— BEGIN GIVEN MATERIAL —

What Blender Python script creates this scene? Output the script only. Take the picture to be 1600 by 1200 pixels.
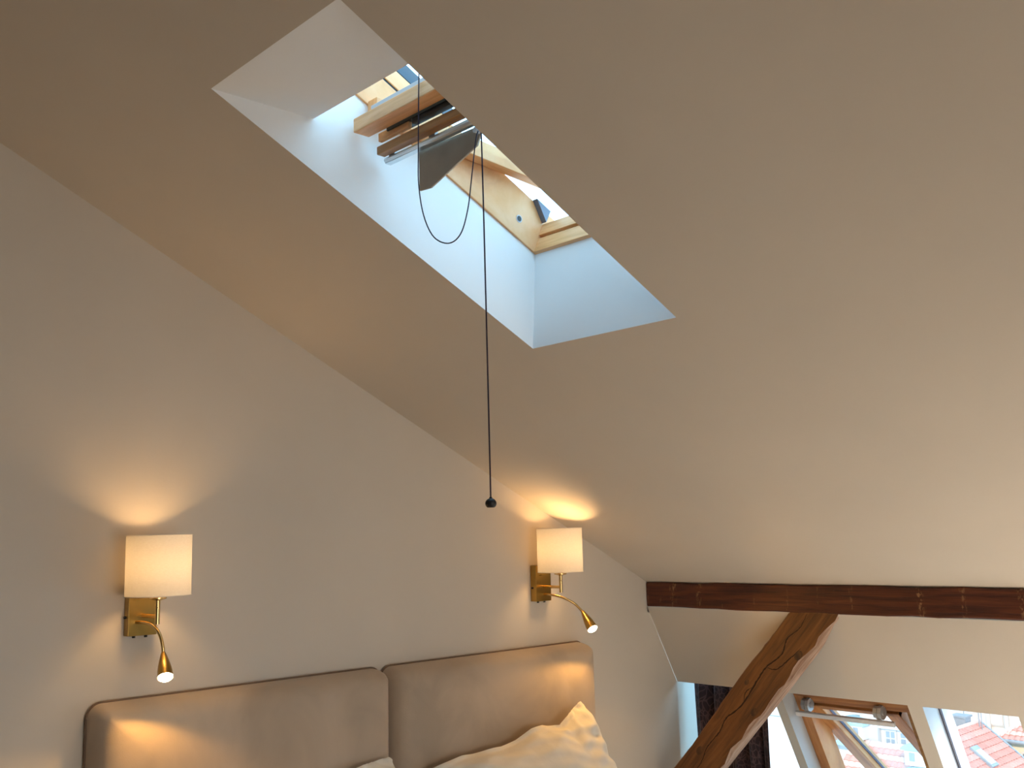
import bpy, bmesh, math, random
from mathutils import Vector, Matrix
random.seed(7)
V = Vector
scene = bpy.context.scene
for o in list(bpy.data.objects):
    bpy.data.objects.remove(o)
COL = scene.collection

# ------------------------------------------------------------------ camera
CAM = V((3.135, 0.0, 1.6))
RIGHT = V((0.6895, 0.7240, -0.0253)); UP = V((0.1272, -0.0865, 0.9881)); FWD = V((-0.7158, 0.6818, 0.1515))
yaw, pitch, roll, FPX = 0.8098, 0.1521, -0.0256, 1579.7
FWD = V((-math.sin(yaw)*math.cos(pitch), math.cos(yaw)*math.cos(pitch), math.sin(pitch)))
r0 = V((math.cos(yaw), math.sin(yaw), 0)); u0 = r0.cross(FWD)
RIGHT = math.cos(roll)*r0 + math.sin(roll)*u0
UP = -math.sin(roll)*r0 + math.cos(roll)*u0
cam = bpy.data.cameras.new('camera'); camo = bpy.data.objects.new('camera', cam); COL.objects.link(camo)
m = Matrix.Identity(4)
for i in range(3):
    m[i][0] = RIGHT[i]; m[i][1] = UP[i]; m[i][2] = -FWD[i]; m[i][3] = CAM[i]
camo.matrix_world = m
cam.sensor_width = 36.0; cam.lens = 36.0*FPX/1600.0; cam.clip_start = 0.05; cam.clip_end = 500
scene.camera = camo

# ------------------------------------------------------------------ world and light
world = bpy.data.worlds.new('World'); scene.world = world; world.use_nodes = True
wn = world.node_tree
bg = wn.nodes['Background']; bg.inputs['Color'].default_value = (0.38, 0.72, 1.0, 1); bg.inputs['Strength'].default_value = 4.9

def area(name, loc, direction, sx, sy, energy, color, spread=180):
    l = bpy.data.lights.new(name, 'AREA'); l.shape = 'RECTANGLE'; l.size = sx; l.size_y = sy
    l.energy = energy; l.color = color; l.spread = math.radians(spread)
    o = bpy.data.objects.new(name, l); COL.objects.link(o); o.location = loc
    o.rotation_euler = V(direction).to_track_quat('-Z', 'Y').to_euler()
    return o
# added fill lamp behind the camera, low before the windowless far gable
area('fill_far_gable', (5.85, 0.9, 1.0), (-1, 0.15, -0.10), 2.6, 1.4, 15, (1.0, 0.95, 0.87), 84)
# added fill lamp inside the eaves, aimed at the floor to bounce upwards
area('fill_under_eaves', (2.6, 3.85, 0.86), (-0.25, -0.40, -1.0), 2.8, 0.5, 76, (1.0, 0.96, 0.90), 105)

# low sun behind the house, over the ridge: it only reaches the houses across the courtyard
sun = bpy.data.lights.new('sun', 'SUN'); sun.energy = 5.0; sun.color = (1.0, 0.70, 0.42); sun.angle = math.radians(3)
suno = bpy.data.objects.new('sun', sun); COL.objects.link(suno); suno.rotation_euler = V((-0.45, 0.82, -0.34)).to_track_quat('-Z', 'Y').to_euler()

scene.view_settings.view_transform = 'Standard'
scene.view_settings.look = 'None'
scene.view_settings.exposure = 0.0
scene.view_settings.gamma = 1.0
scene.view_settings.use_curve_mapping = False
scene.cycles.use_denoising = True
scene.cycles.max_bounces = 10
scene.cycles.diffuse_bounces = 6
scene.cycles.transparent_max_bounces = 16
scene.cycles.sample_clamp_indirect = 6.0

# ------------------------------------------------------------------ materials
def new_mat(name):
    mt = bpy.data.materials.new(name); mt.use_nodes = True
    return mt, mt.node_tree, mt.node_tree.nodes['Principled BSDF']
def N(nt, kind, **kw):
    n = nt.nodes.new(kind)
    for k, v in kw.items():
        if k in n.inputs: n.inputs[k].default_value = v
        else: setattr(n, k, v)
    return n
def ramp(nt, fac, stops):
    r = nt.nodes.new('ShaderNodeValToRGB')
    el = r.color_ramp.elements
    while len(el) < len(stops): el.new(0.5)
    for e, (p, c) in zip(el, stops):
        e.position = p; e.color = (c[0], c[1], c[2], 1)
    nt.links.new(fac, r.inputs['Fac']); return r
def coords(nt, scale=(1, 1, 1)):
    tc = N(nt, 'ShaderNodeTexCoord'); mp = N(nt, 'ShaderNodeMapping', Scale=scale)
    nt.links.new(tc.outputs['Object'], mp.inputs['Vector']); return mp.outputs['Vector']
def bump(nt, bs, h, strength, dist=0.01):
    b = N(nt, 'ShaderNodeBump', Strength=strength, Distance=dist)
    nt.links.new(h, b.inputs['Height']); nt.links.new(b.outputs['Normal'], bs.inputs['Normal'])

def noisy(name, col, amount=0.08, scale=6, rough=0.7, bstr=0.1, bscale=60, metallic=0.0, stretch=(1, 1, 1), spec=0.5):
    mt, nt, bs = new_mat(name)
    v = coords(nt, stretch)
    n = N(nt, 'ShaderNodeTexNoise', Scale=scale, Detail=4.0); nt.links.new(v, n.inputs['Vector'])
    lo = [c*(1-amount) for c in col]; hi = [min(1, c*(1+amount)) for c in col]
    r = ramp(nt, n.outputs['Fac'], [(0.3, lo), (0.7, hi)])
    nt.links.new(r.outputs['Color'], bs.inputs['Base Color'])
    bs.inputs['Roughness'].default_value = rough; bs.inputs['Metallic'].default_value = metallic
    bs.inputs['Specular IOR Level'].default_value = spec
    if bstr:
        n2 = N(nt, 'ShaderNodeTexNoise', Scale=bscale, Detail=3.0); nt.links.new(v, n2.inputs['Vector'])
        bump(nt, bs, n2.outputs['Fac'], bstr, 0.004)
    return mt

def wood(name, dark, mid, light, stretch, scale=5.0, rough=0.5, bstr=0.2, cracks=None, marks=False):
    """grain runs along the axis with the small stretch factor"""
    mt, nt, bs = new_mat(name)
    v = coords(nt, stretch)
    n = N(nt, 'ShaderNodeTexNoise', Scale=scale, Detail=8.0, Roughness=0.62, Distortion=0.5); nt.links.new(v, n.inputs['Vector'])
    r = ramp(nt, n.outputs['Fac'], [(0.30, dark), (0.5, mid), (0.72, light)])
    out = r.outputs['Color']; h = n.outputs['Fac']
    if cracks:
        v2 = coords(nt, cracks)
        nd = N(nt, 'ShaderNodeTexNoise', Scale=1.6, Detail=5.0); nt.links.new(v2, nd.inputs['Vector'])
        mth = N(nt, 'ShaderNodeMath', operation='SUBTRACT'); mth.inputs[1].default_value = 0.5; nt.links.new(nd.outputs['Fac'], mth.inputs[0])
        ab = N(nt, 'ShaderNodeMath', operation='ABSOLUTE'); nt.links.new(mth.outputs[0], ab.inputs[0])
        cr = ramp(nt, ab.outputs[0], [(0.0, (0.12, 0.12, 0.12)), (0.022, (1, 1, 1))])
        mx = N(nt, 'ShaderNodeMix', data_type='RGBA', blend_type='MULTIPLY'); mx.inputs['Factor'].default_value = 0.9
        nt.links.new(out, mx.inputs['A']); nt.links.new(cr.outputs['Color'], mx.inputs['B']); out = mx.outputs['Result']
    if marks:     # pale saw and plaster marks across the beam
        v3 = coords(nt, (9.0, 1.5, 1.2))
        n3 = N(nt, 'ShaderNodeTexNoise', Scale=1.5, Detail=3.0, Distortion=0.3); nt.links.new(v3, n3.inputs['Vector'])
        m3 = ramp(nt, n3.outputs['Fac'], [(0.57, (0, 0, 0)), (0.66, (0.75, 0.75, 0.75))])
        v4 = coords(nt, (30.0, 6, 20.0)); n4 = N(nt, 'ShaderNodeTexNoise', Scale=3.0, Detail=4.0); nt.links.new(v4, n4.inputs['Vector'])
        m4 = ramp(nt, n4.outputs['Fac'], [(0.5, (0, 0, 0)), (0.62, (1, 1, 1))])
        mm = N(nt, 'ShaderNodeMath', operation='MULTIPLY'); nt.links.new(m3.outputs['Color'], mm.inputs[0]); nt.links.new(m4.outputs['Color'], mm.inputs[1])
        mx = N(nt, 'ShaderNodeMix', data_type='RGBA'); nt.links.new(mm.outputs[0], mx.inputs['Factor'])
        nt.links.new(out, mx.inputs['A']); mx.inputs['B'].default_value = (0.40, 0.22, 0.10, 1); out = mx.outputs['Result']
    nt.links.new(out, bs.inputs['Base Color'])
    bs.inputs['Roughness'].default_value = rough
    if bstr: bump(nt, bs, h, bstr, 0.006)
    return mt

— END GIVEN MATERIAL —

▸ **PROBLEM REQUIREMENTS**
With the pictures left out, restate word for word every line of the data above, from the first down to the line that contains "scene.camera = camo".

▸ **TASK OUTPUT**
What Blender Python script creates this scene? Output the script only. Take the picture to be 1600 by 1200 pixels.
import bpy, bmesh, math, random
from mathutils import Vector, Matrix
random.seed(7)
V = Vector
scene = bpy.context.scene
for o in list(bpy.data.objects):
    bpy.data.objects.remove(o)
COL = scene.collection

# ------------------------------------------------------------------ camera
CAM = V((3.135, 0.0, 1.6))
RIGHT = V((0.6895, 0.7240, -0.0253)); UP = V((0.1272, -0.0865, 0.9881)); FWD = V((-0.7158, 0.6818, 0.1515))
yaw, pitch, roll, FPX = 0.8098, 0.1521, -0.0256, 1579.7
FWD = V((-math.sin(yaw)*math.cos(pitch), math.cos(yaw)*math.cos(pitch), math.sin(pitch)))
r0 = V((math.cos(yaw), math.sin(yaw), 0)); u0 = r0.cross(FWD)
RIGHT = math.cos(roll)*r0 + math.sin(roll)*u0
UP = -math.sin(roll)*r0 + math.cos(roll)*u0
cam = bpy.data.cameras.new('camera'); camo = bpy.data.objects.new('camera', cam); COL.objects.link(camo)
m = Matrix.Identity(4)
for i in range(3):
    m[i][0] = RIGHT[i]; m[i][1] = UP[i]; m[i][2] = -FWD[i]; m[i][3] = CAM[i]
camo.matrix_world = m
cam.sensor_width = 36.0; cam.lens = 36.0*FPX/1600.0; cam.clip_start = 0.05; cam.clip_end = 500
scene.camera = camo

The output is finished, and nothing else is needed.